Historians believe the scandalous Eleanora Dumont was one of the first madams to arrive in Deadwood Gulch in 1876. Her time in the Black Hills was brief. She was in her late forties, and much of her life as a prostitute and gambler had already been lived by the time she traveled to Deadwood. “Madame Mustache,” as she was also known, stayed in town long enough to fleece a few residents at the faro tables and spend an evening or two with curious men who knew of her reputation. Three years after making her way to the Dakota Territories, Eleanora was living in a gold mining town in California and reminiscing about life in Deadwood.
A pair of miners squinted into the early morning sky as they rode from the gold town of Bodie, California, toward their claim. Shafts of light poked through scattered clouds a few miles ahead on the rocky road.
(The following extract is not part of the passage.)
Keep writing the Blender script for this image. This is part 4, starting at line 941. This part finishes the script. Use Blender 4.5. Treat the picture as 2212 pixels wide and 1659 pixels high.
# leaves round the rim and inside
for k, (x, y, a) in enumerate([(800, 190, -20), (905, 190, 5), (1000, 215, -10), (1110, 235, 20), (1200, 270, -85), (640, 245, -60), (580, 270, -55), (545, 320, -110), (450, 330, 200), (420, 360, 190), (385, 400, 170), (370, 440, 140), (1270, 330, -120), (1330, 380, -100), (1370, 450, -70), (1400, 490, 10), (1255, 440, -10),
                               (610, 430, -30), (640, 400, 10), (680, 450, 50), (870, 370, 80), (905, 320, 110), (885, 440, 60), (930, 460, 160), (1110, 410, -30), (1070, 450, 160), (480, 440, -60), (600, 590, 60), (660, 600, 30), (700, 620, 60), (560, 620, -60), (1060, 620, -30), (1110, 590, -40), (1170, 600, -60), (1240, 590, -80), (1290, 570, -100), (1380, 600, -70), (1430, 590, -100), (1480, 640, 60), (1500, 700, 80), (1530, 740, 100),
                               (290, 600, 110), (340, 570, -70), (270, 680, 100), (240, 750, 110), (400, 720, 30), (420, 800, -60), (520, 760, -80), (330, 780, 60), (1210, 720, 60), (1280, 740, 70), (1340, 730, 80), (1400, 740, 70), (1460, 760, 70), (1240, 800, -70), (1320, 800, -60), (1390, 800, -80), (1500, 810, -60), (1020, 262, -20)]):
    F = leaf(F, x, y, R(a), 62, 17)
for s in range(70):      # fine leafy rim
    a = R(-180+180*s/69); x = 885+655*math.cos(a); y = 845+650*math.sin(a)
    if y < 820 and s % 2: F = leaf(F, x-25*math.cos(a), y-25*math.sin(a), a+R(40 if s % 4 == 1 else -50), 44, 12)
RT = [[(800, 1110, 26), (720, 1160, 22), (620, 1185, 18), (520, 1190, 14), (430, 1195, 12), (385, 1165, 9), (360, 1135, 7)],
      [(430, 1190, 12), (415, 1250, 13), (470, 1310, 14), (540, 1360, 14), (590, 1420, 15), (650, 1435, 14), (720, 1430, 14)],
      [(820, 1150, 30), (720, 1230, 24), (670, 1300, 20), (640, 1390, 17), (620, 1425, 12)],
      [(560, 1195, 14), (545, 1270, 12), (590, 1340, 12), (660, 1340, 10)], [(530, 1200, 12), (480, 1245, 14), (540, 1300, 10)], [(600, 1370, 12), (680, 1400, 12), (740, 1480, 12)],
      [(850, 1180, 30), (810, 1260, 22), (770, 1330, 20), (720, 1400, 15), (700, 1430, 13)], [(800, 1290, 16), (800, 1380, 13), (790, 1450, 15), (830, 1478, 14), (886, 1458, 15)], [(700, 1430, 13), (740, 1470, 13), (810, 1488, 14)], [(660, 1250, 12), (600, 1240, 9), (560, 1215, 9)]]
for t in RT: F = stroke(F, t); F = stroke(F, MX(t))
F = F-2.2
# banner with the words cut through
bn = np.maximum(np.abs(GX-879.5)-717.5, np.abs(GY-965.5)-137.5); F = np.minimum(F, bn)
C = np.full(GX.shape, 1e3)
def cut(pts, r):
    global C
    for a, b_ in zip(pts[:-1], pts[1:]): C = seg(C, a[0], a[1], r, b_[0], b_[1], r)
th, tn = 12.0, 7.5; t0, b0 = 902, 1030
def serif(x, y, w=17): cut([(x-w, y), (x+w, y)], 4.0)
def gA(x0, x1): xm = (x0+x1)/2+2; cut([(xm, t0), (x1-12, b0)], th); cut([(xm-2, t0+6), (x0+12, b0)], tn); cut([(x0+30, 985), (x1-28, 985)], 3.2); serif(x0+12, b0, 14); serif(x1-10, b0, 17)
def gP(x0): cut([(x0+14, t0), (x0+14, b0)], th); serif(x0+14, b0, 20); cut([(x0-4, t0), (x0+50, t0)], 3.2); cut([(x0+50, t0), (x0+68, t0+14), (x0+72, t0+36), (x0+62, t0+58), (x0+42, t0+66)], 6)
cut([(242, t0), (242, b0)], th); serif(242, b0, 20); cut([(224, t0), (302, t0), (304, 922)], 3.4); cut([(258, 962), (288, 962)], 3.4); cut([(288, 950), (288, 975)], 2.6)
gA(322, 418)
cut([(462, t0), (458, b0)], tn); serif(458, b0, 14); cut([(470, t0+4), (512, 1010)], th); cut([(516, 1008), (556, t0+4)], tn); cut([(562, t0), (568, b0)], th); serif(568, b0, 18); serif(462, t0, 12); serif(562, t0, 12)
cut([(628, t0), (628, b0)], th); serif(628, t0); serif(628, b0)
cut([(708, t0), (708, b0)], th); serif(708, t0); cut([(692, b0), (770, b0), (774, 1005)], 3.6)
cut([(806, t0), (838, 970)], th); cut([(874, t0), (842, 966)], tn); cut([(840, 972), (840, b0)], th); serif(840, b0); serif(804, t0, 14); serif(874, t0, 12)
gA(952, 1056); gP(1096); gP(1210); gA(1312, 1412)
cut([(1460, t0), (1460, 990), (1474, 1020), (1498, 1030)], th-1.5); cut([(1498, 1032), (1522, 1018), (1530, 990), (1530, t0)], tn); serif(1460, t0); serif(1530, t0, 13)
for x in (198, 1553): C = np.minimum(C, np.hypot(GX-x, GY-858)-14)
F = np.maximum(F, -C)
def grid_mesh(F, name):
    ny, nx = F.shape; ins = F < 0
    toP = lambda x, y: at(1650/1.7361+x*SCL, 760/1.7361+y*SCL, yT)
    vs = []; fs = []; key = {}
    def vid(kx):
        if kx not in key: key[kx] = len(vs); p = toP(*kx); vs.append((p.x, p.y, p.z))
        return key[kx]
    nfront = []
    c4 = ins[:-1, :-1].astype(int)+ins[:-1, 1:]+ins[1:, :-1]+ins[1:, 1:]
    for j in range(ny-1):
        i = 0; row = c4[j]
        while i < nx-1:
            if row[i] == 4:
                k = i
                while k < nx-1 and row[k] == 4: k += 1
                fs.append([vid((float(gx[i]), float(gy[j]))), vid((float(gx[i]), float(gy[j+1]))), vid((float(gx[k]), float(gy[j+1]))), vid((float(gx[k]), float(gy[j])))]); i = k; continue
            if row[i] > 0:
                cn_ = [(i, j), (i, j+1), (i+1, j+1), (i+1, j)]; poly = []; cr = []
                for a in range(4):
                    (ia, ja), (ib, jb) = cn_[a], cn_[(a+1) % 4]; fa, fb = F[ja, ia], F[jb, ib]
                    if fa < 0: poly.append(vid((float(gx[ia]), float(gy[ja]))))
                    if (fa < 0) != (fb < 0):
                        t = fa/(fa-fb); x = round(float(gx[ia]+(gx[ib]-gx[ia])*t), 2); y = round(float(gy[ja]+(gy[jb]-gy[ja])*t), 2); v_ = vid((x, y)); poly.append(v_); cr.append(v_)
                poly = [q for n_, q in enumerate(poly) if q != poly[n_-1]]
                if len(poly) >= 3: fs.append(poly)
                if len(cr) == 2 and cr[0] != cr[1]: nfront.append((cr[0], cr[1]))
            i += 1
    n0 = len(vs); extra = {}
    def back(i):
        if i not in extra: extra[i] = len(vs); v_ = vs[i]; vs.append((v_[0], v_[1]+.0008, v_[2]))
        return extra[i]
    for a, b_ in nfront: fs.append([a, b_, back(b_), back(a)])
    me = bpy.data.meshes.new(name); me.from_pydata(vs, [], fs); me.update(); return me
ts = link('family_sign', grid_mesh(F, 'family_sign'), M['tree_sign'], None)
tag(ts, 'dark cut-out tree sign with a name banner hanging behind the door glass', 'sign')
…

In the near distance, the men spotted what looked like a bundle of clothing lying just out of reach of the sun’s tentacles. They speculated that some prospector must have lost his gear riding through the area, but, as they approached the item, it was clear that it was not simply a stray pack. A woman’s body lay drawn in a fetal position, dead. The curious miners dismounted and hurried to the unfortunate soul.
The vacant eyes that stared up at the men were those of the famed Eleanora Dumont, the “Blackjack Queen of the Northern Mines.” An empty bottle of poison rested near her lifeless frame, and her dusty face was streaked with dried tears. One of the miners covered her with a blanket from his bedroll while the other eyed the vultures circling overhead.
Misfortune and a broken heart led to the fifty-year-old Dumont’s downfall. At one time she had been the toast of the gold rush and one of the most desirable women in the West. A string of bad luck in love and cards drove her to take her own life.
Eleanora Dumont was born in New Orleans in 1829 and came to San Francisco in the early 1850s. She proudly proclaimed to all who asked that she “did not make the long journey for love of the frontier or to find the man of her dreams.” She wanted wealth. “The western heartthrob I’m after is not a man, but that glittery rock lying among the foothills of the Gold Country,” she confessed.